Drop every picture. Then return, exactly, the lines from the beginning of the listing below through the one containing "link('idle_jet', jet, 'jetbrass', carb, 35)".
BEGIN DATASET EXCERPT
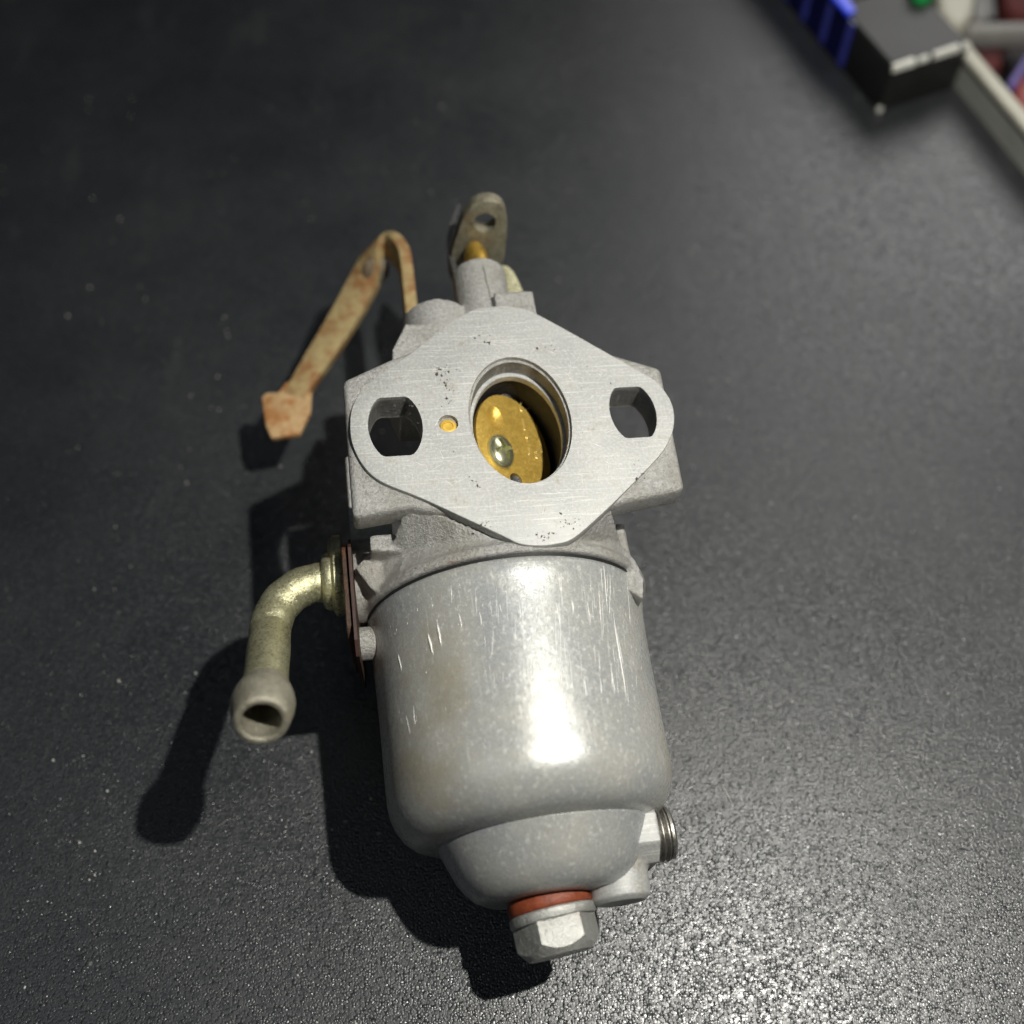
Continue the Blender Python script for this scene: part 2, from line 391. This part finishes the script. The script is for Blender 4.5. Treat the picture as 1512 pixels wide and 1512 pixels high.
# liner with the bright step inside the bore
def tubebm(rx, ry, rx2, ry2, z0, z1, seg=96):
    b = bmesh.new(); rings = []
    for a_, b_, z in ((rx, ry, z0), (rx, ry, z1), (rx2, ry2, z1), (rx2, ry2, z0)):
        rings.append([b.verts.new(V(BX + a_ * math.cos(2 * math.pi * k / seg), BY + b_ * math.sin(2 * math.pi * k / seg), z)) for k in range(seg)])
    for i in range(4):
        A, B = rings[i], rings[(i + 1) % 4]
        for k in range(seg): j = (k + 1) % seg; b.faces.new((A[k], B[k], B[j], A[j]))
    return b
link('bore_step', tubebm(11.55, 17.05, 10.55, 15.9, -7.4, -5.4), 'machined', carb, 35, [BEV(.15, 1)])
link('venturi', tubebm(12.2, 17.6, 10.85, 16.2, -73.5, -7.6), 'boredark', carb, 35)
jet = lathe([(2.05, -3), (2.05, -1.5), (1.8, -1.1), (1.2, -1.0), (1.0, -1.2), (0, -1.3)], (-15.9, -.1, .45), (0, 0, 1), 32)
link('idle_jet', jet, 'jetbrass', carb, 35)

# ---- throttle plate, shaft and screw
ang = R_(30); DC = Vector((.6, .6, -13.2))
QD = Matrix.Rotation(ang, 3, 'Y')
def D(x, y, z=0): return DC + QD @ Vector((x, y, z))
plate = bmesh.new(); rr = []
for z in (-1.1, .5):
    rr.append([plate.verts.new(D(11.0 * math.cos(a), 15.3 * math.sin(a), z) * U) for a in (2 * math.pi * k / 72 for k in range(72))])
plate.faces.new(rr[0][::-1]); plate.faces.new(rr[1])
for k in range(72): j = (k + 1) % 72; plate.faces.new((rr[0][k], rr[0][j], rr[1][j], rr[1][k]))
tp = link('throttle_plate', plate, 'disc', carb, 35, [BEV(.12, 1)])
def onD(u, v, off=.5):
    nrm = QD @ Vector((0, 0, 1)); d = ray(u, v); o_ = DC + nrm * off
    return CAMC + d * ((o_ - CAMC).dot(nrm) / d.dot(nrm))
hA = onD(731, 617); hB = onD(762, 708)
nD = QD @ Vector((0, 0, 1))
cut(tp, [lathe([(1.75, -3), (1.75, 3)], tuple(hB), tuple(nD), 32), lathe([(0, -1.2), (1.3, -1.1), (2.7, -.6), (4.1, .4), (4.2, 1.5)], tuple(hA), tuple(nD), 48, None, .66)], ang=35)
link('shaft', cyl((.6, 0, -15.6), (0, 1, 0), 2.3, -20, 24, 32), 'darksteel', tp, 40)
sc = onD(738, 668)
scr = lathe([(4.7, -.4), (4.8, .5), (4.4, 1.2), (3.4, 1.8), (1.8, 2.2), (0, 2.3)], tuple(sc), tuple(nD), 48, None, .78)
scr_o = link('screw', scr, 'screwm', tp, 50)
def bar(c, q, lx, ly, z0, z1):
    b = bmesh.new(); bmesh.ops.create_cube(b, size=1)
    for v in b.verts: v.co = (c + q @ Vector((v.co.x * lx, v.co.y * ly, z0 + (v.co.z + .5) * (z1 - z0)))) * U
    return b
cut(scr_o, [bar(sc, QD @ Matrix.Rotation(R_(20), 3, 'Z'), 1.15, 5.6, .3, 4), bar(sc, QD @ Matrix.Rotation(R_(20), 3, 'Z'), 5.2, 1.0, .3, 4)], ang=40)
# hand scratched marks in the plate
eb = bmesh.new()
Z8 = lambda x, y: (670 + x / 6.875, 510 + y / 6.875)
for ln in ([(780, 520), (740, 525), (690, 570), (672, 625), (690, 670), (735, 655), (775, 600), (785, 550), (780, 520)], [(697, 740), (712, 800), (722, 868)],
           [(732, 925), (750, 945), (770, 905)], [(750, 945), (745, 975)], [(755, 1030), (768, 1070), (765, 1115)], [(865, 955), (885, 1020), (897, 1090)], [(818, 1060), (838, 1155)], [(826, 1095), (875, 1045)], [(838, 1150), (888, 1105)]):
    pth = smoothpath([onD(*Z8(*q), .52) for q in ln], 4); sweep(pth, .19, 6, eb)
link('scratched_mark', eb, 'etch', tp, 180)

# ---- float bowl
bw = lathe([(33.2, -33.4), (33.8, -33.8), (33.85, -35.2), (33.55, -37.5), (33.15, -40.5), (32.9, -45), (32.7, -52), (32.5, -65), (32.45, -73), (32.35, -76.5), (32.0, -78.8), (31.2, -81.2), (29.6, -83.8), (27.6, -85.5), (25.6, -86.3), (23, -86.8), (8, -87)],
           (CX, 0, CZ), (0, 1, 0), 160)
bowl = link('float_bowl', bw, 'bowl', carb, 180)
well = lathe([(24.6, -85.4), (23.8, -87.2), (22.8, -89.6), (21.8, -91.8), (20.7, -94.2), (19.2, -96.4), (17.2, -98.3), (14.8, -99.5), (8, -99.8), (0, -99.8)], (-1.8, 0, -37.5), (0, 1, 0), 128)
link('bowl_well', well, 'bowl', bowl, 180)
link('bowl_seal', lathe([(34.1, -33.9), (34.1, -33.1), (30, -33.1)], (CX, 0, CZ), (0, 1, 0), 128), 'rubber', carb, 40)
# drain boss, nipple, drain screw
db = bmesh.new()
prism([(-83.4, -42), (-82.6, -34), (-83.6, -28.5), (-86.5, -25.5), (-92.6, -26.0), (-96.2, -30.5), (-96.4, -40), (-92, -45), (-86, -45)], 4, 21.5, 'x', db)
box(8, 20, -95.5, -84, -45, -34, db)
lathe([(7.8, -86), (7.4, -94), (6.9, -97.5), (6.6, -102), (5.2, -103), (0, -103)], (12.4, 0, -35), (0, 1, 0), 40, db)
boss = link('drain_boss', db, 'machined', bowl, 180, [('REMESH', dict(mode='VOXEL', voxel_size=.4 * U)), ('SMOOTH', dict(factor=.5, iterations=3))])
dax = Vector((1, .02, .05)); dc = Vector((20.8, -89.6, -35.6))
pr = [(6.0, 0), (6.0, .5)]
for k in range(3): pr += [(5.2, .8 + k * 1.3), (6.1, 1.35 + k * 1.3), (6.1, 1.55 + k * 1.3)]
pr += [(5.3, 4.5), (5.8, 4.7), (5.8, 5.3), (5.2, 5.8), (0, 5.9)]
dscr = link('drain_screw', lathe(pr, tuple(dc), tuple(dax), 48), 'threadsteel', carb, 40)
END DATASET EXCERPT
#### [ANSWER]
Continue the Blender Python script for this scene: part 2, from line 391. This part finishes the script. The script is for Blender 4.5. Treat the picture as 1512 pixels wide and 1512 pixels high.
# liner with the bright step inside the bore
def tubebm(rx, ry, rx2, ry2, z0, z1, seg=96):
    b = bmesh.new(); rings = []
    for a_, b_, z in ((rx, ry, z0), (rx, ry, z1), (rx2, ry2, z1), (rx2, ry2, z0)):
        rings.append([b.verts.new(V(BX + a_ * math.cos(2 * math.pi * k / seg), BY + b_ * math.sin(2 * math.pi * k / seg), z)) for k in range(seg)])
    for i in range(4):
        A, B = rings[i], rings[(i + 1) % 4]
        for k in range(seg): j = (k + 1) % seg; b.faces.new((A[k], B[k], B[j], A[j]))
    return b
link('bore_step', tubebm(11.55, 17.05, 10.55, 15.9, -7.4, -5.4), 'machined', carb, 35, [BEV(.15, 1)])
link('venturi', tubebm(12.2, 17.6, 10.85, 16.2, -73.5, -7.6), 'boredark', carb, 35)
jet = lathe([(2.05, -3), (2.05, -1.5), (1.8, -1.1), (1.2, -1.0), (1.0, -1.2), (0, -1.3)], (-15.9, -.1, .45), (0, 0, 1), 32)
link('idle_jet', jet, 'jetbrass', carb, 35)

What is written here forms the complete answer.